The decision to build the two units now needs to be approved by parliament, which will begin deliberations in early May. The final choice of whether or not to proceed with the projects will be down to TVO or Fennovoima.

TVO’s president and CEO Jarmo Tanhua said: “We are ready to proceed immediately after a favourable decision is made in the Parliament. We have an excellent plant site in Olkiluoto for a fourth unit. The organisation and everything else needed for the implementation of the project is already in place. Hence we can launch the construction process smoothly as a continuation to the Olkiluoto 3 project.”

Construction of Olkiluoto 3, an Areva EPR has suffered continuous delays and at latest estimate due for completion by the end of 2012, three years later than initially expected.
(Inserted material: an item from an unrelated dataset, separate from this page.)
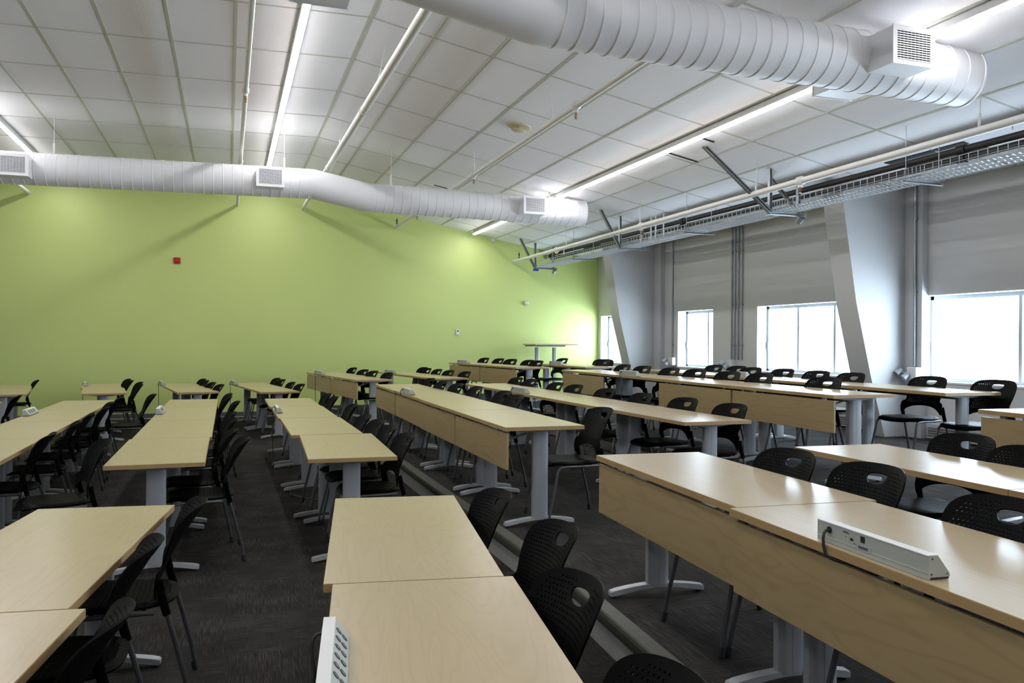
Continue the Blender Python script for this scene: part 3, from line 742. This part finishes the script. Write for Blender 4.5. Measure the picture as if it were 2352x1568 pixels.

TVO has not decided on the reactor design for Olkiluoto 4. It plans to continue preparations for the project and feasibility studies of plant alternatives this spring.

Fennovomia, a consortium of 64 shareholders, has not commented on its plans, other than to say it will issue a statement after the government puts its formal decision to parliament in early May.

The firm is considering two sites in northern Finland and says it will make final site selection in 2011.

As for reactor design, Fennovoima is considering Areva’s EPR and Kerena and the ABWR by Toshiba. The company aims to receive a construction permit and start construction in 2012.

Fortum said it regrets the government decision, but that nuclear power will continue to be important to the company’s future. The utility will continue to operate the two Finnish VVER units Loviisa 1&2 and says it will be involved in the modernisation of nuclear power plants in Sweden. Most interestingly Fortum says its expertise is in demand in several new nuclear power projects. “The company's willingness to participate in nuclear projects abroad has been enquired and these opportunities are being investigated. The preparatory work done for Loviisa 3 can be utilised in these upcoming projects.”